Ao estudar a Paixão de Cristo, há um ponto recorrente na exegese [1]: a expressão “um dos Doze” é usada quase exclusivamente para Judas. Esse detalhe revela o grande escândalo que marcou significativamente os primeiros cristãos: a traição veio precisamente de um dos Apóstolos escolhidos por Cristo.
Nos primeiros tempos da Igreja, esta ideia era profundamente marcante: não foram Pilatos, Caifás, Anás, Herodes, os soldados do Templo, os soldados romanos ou os fariseus que iniciaram a tragédia da Paixão, senão “um dos Doze”. Isso significa que Judas foi escolhido por Jesus, recebeu a graça para ser um grande santo e poderia ter seguido outro caminho. Se tivesse se arrependido verdadeiramente, hoje talvez houvesse igrejas dedicadas a São Judas Iscariotes, o arrependido. Mesmo após a traição, e com as malditas trinta moedas de prata em mãos, bastaria que ele tivesse olhado para Jesus e pedido perdão.
Jesus lançou sobre Judas o mesmo olhar de misericórdia que dirigiu a Pedro.

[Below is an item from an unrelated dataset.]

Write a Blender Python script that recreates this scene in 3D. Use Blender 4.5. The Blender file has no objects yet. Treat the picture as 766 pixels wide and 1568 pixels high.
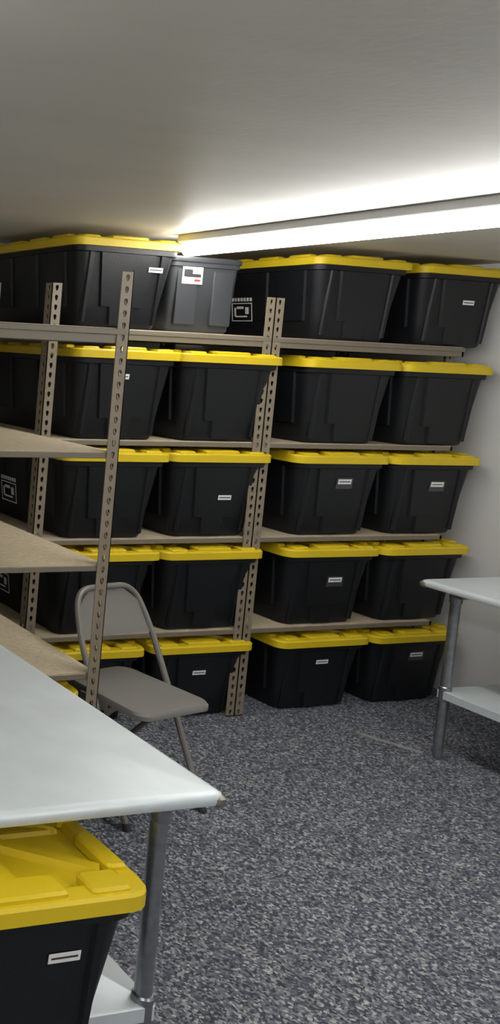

São Lucas narra que, ao cantar o galo, “o Senhor olhou para Pedro” (Lc 22, 61) — um olhar de amor e de chamado ao arrependimento, não de acusação. No Horto das Oliveiras, quando Judas traiu Nosso Senhor com um beijo, esse olhar certamente foi o mais terno e compassivo; foi uma oferta singular de perdão e de misericórdia.
Contudo, Judas não acreditou que a misericórdia de Cristo fosse maior do que o seu pecado. Este, portanto, foi o seu verdadeiro erro: não a traição em si — para a qual teria volta —, mas a falta de fé no amor com o qual ele mesmo foi amado. Judas quis salvar-se por si mesmo, confiando em suas próprias forças, em vez de se entregar à graça do Senhor. Por isso, sua condenação não veio do pecado cometido, mas da recusa em receber o perdão — ele esperou de suas próprias forças e não das forças de Nosso Senhor. Assim, hoje, ele é o ser humano que está mais próximo de Satanás, nas profundezas do Inferno.
Neste tempo de Quaresma, somos chamados a pedir perdão a Deus. No entanto, há muitas pessoas que, equivocadamente, pensam que seus pecados são maiores que a misericórdia e o amor de Jesus e que, por isso, não adiantaria sequer ir à Confissão. Porém, o olhar de Jesus está sobre nós, dizendo que o amor de Deus é sumamente maior do que qualquer pecado. A Primeira Carta de São João recorda-nos: “Se o teu coração te acusa, Deus é maior do que o teu coração” (1Jo 3, 20). A misericórdia divina não conhece limites. Portanto, tenhamos coragem, levantemo-nos, como o filho pródigo, e digamos: “Voltarei para a casa do meu Pai”.